My Fashion Thoughts

AI-generate picture of a man wearing engineer boots, brown side-adjuster chinos and a white tshirt with suspenders in a warehouse at golden hour

“Looks like he works with his hands, chooses his clothes carefully, and never talks about either.”

Fit Rules

Base layers: shoulder seam ON the shoulder Outer layers: shoulder seam can float Fabric weight increases as fit relaxes If something is loose, something else must be sharp

Fit philosophy

I want to look like a refined labourer. Someone who looks like he splits wood down the middle, or atleast is ready to.

As such, yes, thorenbradley is a style inspiration

So what does he wear?

  • straight fit pants, sometimes with double knee
  • suspenders (often through belt loops)
  • a tight t-shirt, often with a pocket

Colours:

The majority of his clothes fit into this colourscheme when he's chopping wood.

Then there's the more refined looks:

Woolen pants, a really heavy corduroy in dark red velvetty material. A grey turtle neck. Truthfully we've moved away from labourer now into fashion-forward.

Dropped shoulders

I don't think that dropped shoulders really work with this aesthetic. They don't make you look powerful which is what we're trying to do.

Maybe this could work:

It de-muscles your silhouette, but if you're particularly beefy, it gives you a security guard look.

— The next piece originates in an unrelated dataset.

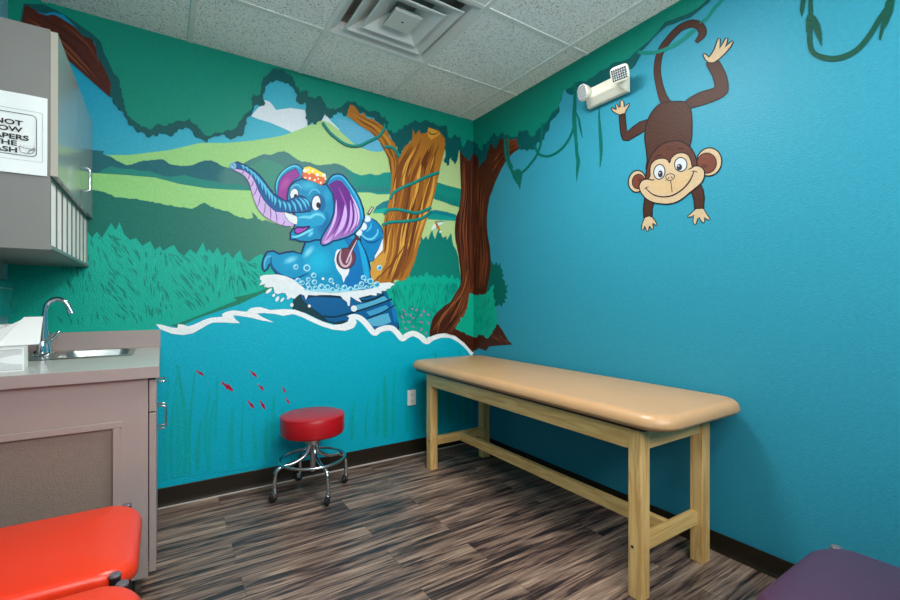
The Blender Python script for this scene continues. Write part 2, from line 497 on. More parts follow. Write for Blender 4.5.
# distant tree band
def band(px, py):
    if px > 345: return (14, 132, 122)
    if px > 225: return (62, 118, 116)
    return (18, 96, 106)
bt = [(-10, 150), (94, 150), (103, 154), (111, 157), (119, 162), (128, 165), (136, 163), (142.5, 161), (152, 160), (163, 159.5), (170, 164), (176, 165.5), (184, 166), (192.5, 165), (203, 161), (213, 161), (222, 166), (228, 168), (234, 167), (241, 165), (249, 160), (258, 156.5), (264, 154), (271, 155), (280, 151.6), (286, 152), (291, 155), (300, 161), (308, 162), (318, 165), (328, 164.5), (337, 163.5), (345, 167), (354, 173), (362, 175), (370, 174), (378, 175), (384, 172.5), (392, 172.5)]
K.poly([(p.x, p.y+R.uniform(-.35, .35)) for p in catmull([Vector(q) for q in bt], 4)]+[(392, 194), (390, 194), (378, 194.5), (370, 192.5), (358, 192.5), (300, 193), (274, 192), (250, 190.5), (225, 189.5), (205, 188), (180, 184), (155, 177.5), (126, 175), (94, 173), (-10, 172)], band, grid=10)
K.up()
K.poly([(98, 173), (104, 169), (112, 166), (118, 168), (125, 169), (133, 169), (140, 171), (148, 171), (155, 173), (163, 176), (170, 177), (178, 176), (185, 175), (195, 178), (205, 180), (214, 181), (222, 184), (240, 184), (252, 188), (250, 190.3), (225, 189.3), (205, 187.8), (180, 183.8), (155, 177.3), (126, 174.8)], (24, 128, 116))
K.poly([(244, 168), (250, 166), (258, 162), (264, 159), (272, 161), (280, 164), (288, 170), (300, 172), (330, 176), (352, 184), (352, 192), (274, 191.5), (262, 190), (254, 180)], (58, 134, 116))
for i in range(26):
    x = 352+i*1.5+R.uniform(-.4, .4); h = R.uniform(3, 8)
    K.ribbon([(x, 192-R.uniform(0, 1)), (x+.4, 192-h)], [1.1, .5], (44, 108, 114))
# right of the golden trunk
K.poly([(430, 180), (438.7, 182.7), (446.7, 185.3), (453, 187), (461, 189), (461, 207.5), (458, 207), (450.7, 205), (441, 200.7), (430, 198)], (8, 128, 116))
for i in range(11):
    x = 436+i*2.1; h = R.uniform(4, 9)
    K.ribbon([(x, 200+i*.6), (x+.4, 200+i*.6-h)], [1.2, .5], (4, 104, 102), dl=1)
K.poly([(372.7, 213.3), (376, 206.7), (382.7, 202), (389, 200), (392, 212)], (22, 118, 130))
K.poly([(372.7, 213.3), (376, 210), (384, 208), (392, 209), (392, 213)], (12, 158, 142), )
K.poly([(426, 211), (436, 210), (446.7, 212), (456, 214.7), (456, 221), (428, 219.3)], (6, 116, 128))
K.up()
K.poly([(426, 215), (436, 214), (447, 216), (456, 218), (456, 221), (428, 219.3)], (10, 140, 132))
K.up()
# middle dark bushes
def bush(px, py):
    t = min(max((px-95)/190, 0), 1); t = t*t
    return (4+70*t, 104+18*t, 92+14*t)
mb = [(-10, 188), (94, 190), (104, 192), (113, 196), (124, 198), (134, 199), (148, 201), (163, 204.6), (178, 207), (192.5, 208.7), (199, 205), (205, 202.5), (211, 207), (217.5, 208.7), (225, 211), (232, 213.5), (238, 216.5), (248, 219), (253, 218), (252, 212), (257, 217), (261.5, 221), (265, 220), (281, 225.5), (289, 226), (300, 235), (312, 245), (312, 290), (-10, 290)]
K.poly(rough(mb, 3, .9, R, 95, 285), bush, grid=16)
K.up()
# tall grass, left
gl = [(-10, 236), (80, 236), (88, 232), (92, 238), (96.7, 232), (102, 238), (111, 223), (116, 230), (119.6, 222), (124, 234), (130, 240), (136, 238), (142.5, 246), (150, 241), (155, 250), (160, 246), (163, 251), (169, 247), (174, 245), (178, 252), (184, 256), (190, 249), (196, 254), (203, 242), (206, 252), (209, 249), (213, 254), (217.5, 247), (222, 256), (228, 252), (233, 259), (236, 254), (240, 250), (243, 259), (249, 262), (255, 257), (261, 254), (266, 258), (272, 266), (285, 274), (285, 291), (265, 291), (240, 304), (217, 311.7), (178, 328), (157, 332), (157, 362), (-10, 370)]
GR = (0, 164, 144)
K.poly(gl, GR)
K.up()
def blades(n, x0, x1, top, bot, c, lean, wmax=1.7):
    for i in range(n):
        x = R.uniform(x0, x1); y0, y1 = top(x), bot(x)
        if y1-y0 < 6: continue
        y = R.uniform(y0+3, y1-2); h = R.uniform(5, 12); l = lean(x)*h
        if y-h < y0+1: h = y-y0-1
        w_ = R.uniform(.6, wmax)
        K.ribbon([(x, y), (x+l*.35+R.uniform(-.6, .6), y-h*.5), (x+l, y-h)], [.2, w_, .2], c, smooth=2)
def lerpf(pts):
    def f(x):
        for (a, b), (c, d) in zip(pts, pts[1:]):
            if a <= x <= c: return b+(d-b)*(x-a)/(c-a)
        return pts[0][1] if x < pts[0][0] else pts[-1][1]
    return f
topL = lerpf([(60, 245), (90, 238), (112, 230), (130, 243), (165, 252), (210, 254), (262, 263)])
botL = lerpf([(60, 330), (150, 326), (178, 322), (217, 306), (262, 290)])
blades(300, 62, 262, topL, botL, (0, 126, 110), lambda x: -0.45+0.5*math.sin(x*0.09), 2.3)
K.up()
blades(130, 62, 262, topL, botL, (10, 176, 154), lambda x: -0.35+0.5*math.sin(x*0.09), 1.1)
K.up()
# dark green bank and water
K.poly([(156, 324), (178, 327), (217, 311), (240, 303.4), (262, 293), (300, 286), (400, 300), (402, 336), (412, 332), (427, 336), (474, 336), (474, 500), (-10, 500), (-10, 372), (156, 350)], WATER)
K.up()
K.poly([(170, 325), (178, 323.5), (200, 315), (225, 305), (237, 300), (233, 297.5), (246, 295), (257, 292), (270, 287), (272, 290), (262, 293.5), (240, 304), (217, 311.7), (195, 319), (178, 328)], (16, 118, 92))
K.up()
# right bushes
db = [(408, 280), (412, 262), (417, 249), (420, 243), (421, 236), (423, 240), (426, 236), (428, 240), (430, 234), (432, 230), (433.5, 236), (435, 239), (437, 232), (439, 229), (441, 234), (442.7, 238), (446, 236), (446.7, 240), (449, 236), (451, 233), (452, 240), (453, 245), (456, 250), (458, 256.7), (461, 282), (461, 290), (405, 290)]
K.poly(db, lambda x, y: (4, 112+(y-230)*.15, 104), grid=14)
K.up()
gr = [(386, 291), (390, 283), (392, 276.7), (394, 282.7), (398, 281), (400.7, 275), (402.7, 281), (406, 279), (408.7, 274), (411, 278), (414.7, 275.5), (417, 278), (420, 274.5), (423, 277), (426.7, 271.5), (429, 276), (432, 275), (435, 278), (438.7, 275.5), (441, 278), (443, 273.7), (446.7, 276.7), (449, 279), (452, 274), (454, 280), (458, 277), (461, 284), (460, 292), (455, 300), (445, 308), (434, 318), (430, 330), (426, 340), (414, 333), (401, 338), (398, 320)]
K.poly(gr, (0, 160, 136))
K.up()
topR = lerpf([(386, 292), (400, 282), (460, 282)]); botR = lerpf([(386, 292), (396, 312), (402, 334), (428, 334), (436, 316), (460, 294)])
blades(150, 392, 458, topR, botR, (0, 128, 112), lambda x: 0.25*math.sin(x*.2), 1.3)
K.up()
for (x, y) in [(424, 311), (421, 315), (428, 315), (421, 322), (429, 323), (421, 329), (425, 333), (414, 318), (409, 322), (413, 327), (406, 329), (404, 322), (410, 315), (417, 310), (406, 314), (402, 317), (416, 334), (408, 334), (403, 310), (412, 308)]:
    for q in range(4): K.blob(x+R.uniform(-1.1, 1.1), y+R.uniform(-1.1, 1.1), .8, .7, (150+R.uniform(-25, 25), 104, 176), n=7)
K.up()
# seaweed under the water line
for (x, y0, y1, wd, b) in [(165, 378, 480, 4, 4), (172, 370, 478, 3, 6), (178, 385, 476, 6, -3), (185, 365, 474, 5, -8), (190, 372, 474, 3, 5), (198, 420, 470, 4, 3), (209, 400, 470, 4, 5), (216, 374, 440, 2.5, 2), (206, 390, 455, 3, 4), (231, 405, 468, 5, 2), (242, 400, 462, 2, 1), (255, 425, 462, 4, -2), (266, 415, 460, 3, 1), (273, 395, 445, 4.5, 1), (281, 408, 440, 2, 2), (352, 400, 440, 3, 2), (366, 395, 438, 2, 3), (377, 390, 436, 4, 1), (385, 375, 438, 5, -1), (393, 365, 436, 2.5, 2), (424, 360, 430, 6, 2), (438, 350, 428, 5, -3), (450, 358, 424, 6, 3), (460, 350, 424, 4, -1), (467, 360, 424, 5, 1), (407, 385, 432, 3, 2)]:
    c = (0, 160, 160) if R.random() < .6 else (4, 156, 146)
    wd *= 1.7; K.ribbon([(x+b, y0), (x+b*.2, y0+(y1-y0)*.35), (x-b*.2, y0+(y1-y0)*.7), (x, y1)], [wd*.3, wd*.7, wd, wd*.6], c, smooth=4, edge=(0, 164, 184))
K.up()
# white surf line
SURF = (230, 234, 236)
K.poly([(156, 324), (161.7, 324.7), (171.7, 327.5), (177.5, 328), (178, 324), (183, 324.5), (188, 326.3), (194, 324.5), (200, 321.7), (206, 319), (211.7, 317.5), (222.5, 316.7), (222, 314.5), (223, 313.3), (227, 311.5), (233, 310.3), (240, 311), (246.7, 311.7), (250, 308.3), (255, 307.3), (260, 307), (270, 310), (283, 309), (295, 309.7), (305, 313.3), (316.7, 319), (325, 322.5), (333, 325), (341.7, 324), (347.5, 321.7), (349, 318), (346.7, 315.8), (353, 315), (356, 321), (356.7, 322), (355, 326), (353, 328), (345, 330.8), (333, 329.7), (323, 326.7), (313, 322.5), (301.7, 317), (293, 314), (283, 315.8), (275, 314), (264, 313), (256.7, 313.3), (262, 317), (274, 322.5), (262, 320.5), (250, 317.5), (240, 316), (233, 315.3), (235, 319), (240, 323), (232, 323), (225, 322.5), (213, 322.5), (208, 324.5), (203, 327.5), (193, 333.3), (183, 335), (171.7, 333.7), (160, 329)], SURF)
K.up(.5)
K.ribbon([(349, 317), (355, 316.5), (361, 319), (367, 325), (374, 333), (379, 330), (386, 328), (392, 328.5), (397, 333), (402, 338.5), (407, 335.5), (413, 333.5), (420, 336.5), (426, 341.5), (431, 338.5), (437, 336), (443, 334.8), (451, 335.5), (458, 339), (464, 343.5), (469, 348.5), (472.5, 354)], [4, 5]+[5.6]*19+[5.2], SURF, smooth=4)
K.up(.5)
# canopy over everything: dark fringe then mid green
DK = (0, 80, 82); MD = (0, 130, 110)
K.lv = 24
dark = [(-10, -20), (-10, 34), (24, 29), (27, 22), (26, 9), (45, 14), (54, 12), (64, 15), (75, 26), (82, 37), (95, 42), (97.5, 57), (108, 75), (110.5, 97), (113, 103), (117.5, 108), (122, 111), (124, 116), (127.5, 120), (129, 126), (134, 127), (136, 131), (141, 132), (146, 135), (150, 137.5), (154, 134.5), (157.5, 136.5), (159, 133), (164, 134), (171, 137), (175, 133), (180, 129), (185, 127.5), (191, 130), (198, 138), (207.5, 143), (211, 138), (217, 136.5), (225, 135), (229, 138), (232.5, 139), (238, 136), (244, 134), (245, 126), (247, 118), (252, 115), (254, 109), (256, 105), (260, 107), (264, 106), (263, 97), (265, 87.5), (270, 82), (277, 80), (285, 84), (290, 86), (295, 92.5), (296, 102), (299, 104), (305, 102.5), (306, 116), (308, 126), (312, 122), (316, 125), (321, 121), (325, 114), (329, 119), (332.5, 118), (337, 112), (346, 116), (350, 112), (365, 114), (378, 122), (387, 130), (391, 141), (397, 150), (400, 157), (404, 148.7), (412, 140.7), (420, 138), (436, 138), (444.7, 139), (444, 159), (446.7, 166), (449, 160), (451, 157), (454.7, 164.7), (457, 160), (458.7, 150), (464, 156.7), (466, 158), (469, 162), (471, 157), (474, 152.7), (474, -20)]
K.poly(rough(dark, 3.2, 1.9, R, 108, 460), DK)
K.up()
mid = [(-10, -20), (-10, 26), (20, 24), (22, 14), (24, 4), (44, 5), (57, 11), (66, 16), (75, 22), (82, 27), (92, 34), (101, 42), (104, 53), (110, 65), (114, 74), (120, 82), (121, 92), (124, 102), (127, 112), (132, 120), (141, 127), (150, 130), (154, 127), (160, 124), (167, 126), (175, 122), (183, 122), (190, 119), (198, 128), (207, 136), (213, 134), (225, 131), (231, 131), (235, 128), (240, 121), (245, 114), (251, 110), (252, 101), (252.5, 94), (256, 96), (260, 95), (261, 86), (262.5, 80), (268, 74), (275, 68.5), (280, 69), (285, 72.5), (291, 76), (295, 82.5), (298, 88), (300, 94), (306, 90), (308, 97), (315, 99), (320, 96), (326, 107), (331, 109), (335, 110), (342, 106.5), (347.5, 101), (353, 102), (357, 104.7), (362.7, 106.7), (368, 112), (375, 110), (380, 114), (383, 118), (385.5, 114.5), (388, 131), (391, 130), (394.7, 133), (398, 129.5), (401, 129.5), (406, 125), (408, 126), (410.7, 123), (414.7, 120), (418, 122.5), (422.7, 121.5), (428, 121), (433, 122.7), (440, 126.7), (446.7, 126.3), (447.5, 136.7), (450.7, 139), (453, 136), (455, 134), (457, 138), (460, 137), (461, 145), (462.7, 148), (465, 144), (467, 139.5), (470, 141), (474, 142), (474, -20)]
K.poly(rough(mid, 3.2, 1.7, R, 112, 460), MD)
wb = ([(-2.85, 0, 0), (0, 0, 0), (0, 0, H+0.3), (-2.85, 0, H+0.3)], [(0, 1, 2, 3)], WATER)
wall_back = K.build('wall_back', base=wb)
bmt = mkbox(XL-0.1, 0.1, 0.002, 0.1, 0, H+0.3)
obj('wall_core', bmt, M['wallteal'], wall_back)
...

Or vaguely like a Jason Bourne assassin.

Power in the base layer, ease in the outer layer

Now the thing is, that this will end up looking quite bougie. That is not really what we want.

Shorts

The thing about labourers in shorts is that its harder to make it look refined without departing from the original aesthetic.

For the most part, labourers in shorts look shit. Cargo shorts that are to the knee, chopping off the majority of your leg. Plain, ugly functional clothing.

Thoughts on building an aesthetic

The hardest thing is finding inspo. Finding inspo, although it can be deliberate, is actually very hard to do outside of places that are intended to show you clothes.

In inspo albums that you find online, the good stuff is where they pull something seemingly out of their ass.

This guy was from a random reddit thread. Where did he even get this photo from? Nobody can tell, a reverse image search doesn't turn it up anywhere, the original inspo album it was in no longer exists. Thank god someone saved it somewhere.

So basically, in a sense, building inspiration is about mindfulness. Noticing the world around you and then saving it, cataloguing it when it speaks to you. In a sense its a wonderful metaphor, that life becomes an art gallery. You just walk around and wait for something to 'speak' to you.